In 1939, an advertising executive named James Webb Young got ahead of this conundrum and published a guide on innovative thinking that he titled A Technique for Producing Ideas. In this short, 38 page guide, Young reframed the definition of innovation. He felt that true creativity happened when existing elements were connected in new ways. In other words, innovation required the ability to make profound associations and to recognize the opportunities that lie in new relationships between existing ideas. Steve Jobs, another widely acclaimed innovator of our time, echoed the same sentiment in a 1996 Wired article. When asked about his reputation for creating “well-designed” products, Jobs responded “Creativity is just connecting things. When you ask creative people how they did something, they feel a little guilty because they didn't really do it, they just saw something.”

What's Stopping You?

By this point, it’s dawned on you — Innovation might not require the technical capacity to conjure the “new” that we presumed it would. In the same way, innovation is not reserved for the disruptive few, nor is it confined to high technology as most of your social feeds would have you think.

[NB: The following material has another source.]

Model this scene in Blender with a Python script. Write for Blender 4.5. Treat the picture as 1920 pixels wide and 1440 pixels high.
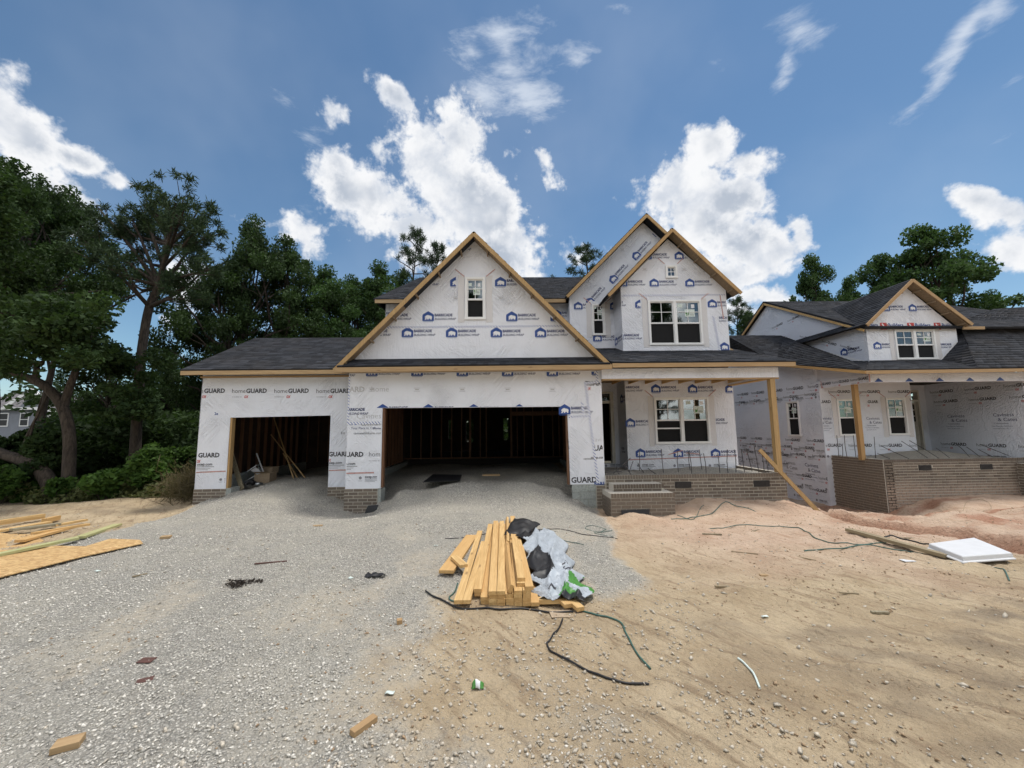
import bpy, bmesh, math, random
import numpy as np
from mathutils import Vector, Matrix, noise
random.seed(7); RNG = np.random.default_rng(7)
for o in list(bpy.data.objects): bpy.data.objects.remove(o)
sc = bpy.context.scene
COL = sc.collection
# ------------------------------------------------------------------ camera
FPX = 745.; PITCH = math.radians(6.35); YAW = math.radians(1.55); ROLL = 0.012; EYE = 1.85
_f = Vector((math.sin(YAW)*math.cos(PITCH), math.cos(YAW)*math.cos(PITCH), math.sin(PITCH)))
_r = Vector((math.cos(YAW), -math.sin(YAW), 0)); _u = _r.cross(_f)
RV = math.cos(ROLL)*_r - math.sin(ROLL)*_u; UV = math.sin(ROLL)*_r + math.cos(ROLL)*_u
cam = bpy.data.objects.new('camera', bpy.data.cameras.new('camera')); COL.objects.link(cam)
m3 = Matrix((RV, UV, -_f)).transposed()
cam.matrix_world = Matrix.Translation((0, 0, EYE)) @ m3.to_4x4()
cam.data.sensor_width = 36; cam.data.lens = FPX/1920*36; cam.data.clip_end = 3000; cam.data.clip_start = .05
sc.camera = cam
def ray(px, py): return _f + RV*((px-960)/FPX) - UV*((py-720)/FPX)
def at(px, py, Y):
    d = ray(px, py); t = Y/d.y; return Vector((d.x*t, Y, EYE+d.z*t))
def atz(px, py, z=0.):
    d = ray(px, py); t = (z-EYE)/d.z; return Vector((d.x*t, d.y*t, z))
def atx(px, py, X):
    d = ray(px, py); t = X/d.x; return Vector((X, d.y*t, EYE+d.z*t))
# ------------------------------------------------------------------ light, exposure
SUN_EL = math.radians(75); SUN_AZ = math.radians(62)      # azimuth from +Y (behind the house) to +X
sd = bpy.data.lights.new('sun', 'SUN'); sd.energy = 2.0; sd.angle = math.radians(11.0); sd.color = (1, .95, .87)
sun = bpy.data.objects.new('sun', sd); COL.objects.link(sun)
sdir = Vector((math.sin(SUN_AZ)*math.cos(SUN_EL), math.cos(SUN_AZ)*math.cos(SUN_EL), math.sin(SUN_EL)))
sun.rotation_euler = sdir.to_track_quat('Z', 'Y').to_euler()
sc.view_settings.view_transform = 'Standard'; sc.view_settings.look = 'None'
sc.view_settings.exposure = 0.60; sc.view_settings.gamma = 1; sc.view_settings.use_curve_mapping = False
W = bpy.data.worlds.new('World'); sc.world = W; W.use_nodes = True
nt = W.node_tree; nt.nodes.clear()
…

These great thinkers understood that innovation is for those who are willing to step back from the blueprint and scan the horizon for seemingly disparate notions, pieces of existing ideas and independently powerful resources, then bend the puzzle pieces until they fit together to form a new picture. So, if it’s that simple, why isn’t everyone doing it? In most situations, the biggest hindrance to our ability to innovate is our preoccupation with the execution of detail. CROs, fintech founders, product marketers, those perched in prime position for a bird’s-eye view, forget to prioritize big-picture thinking and find themselves bogged down in the execution. Let me remind you, that’s what your team is for. That’s why you hire skilled people and capable vendors — so you can drop the to-do list, take a step back, and let the wheel-makers make wheels.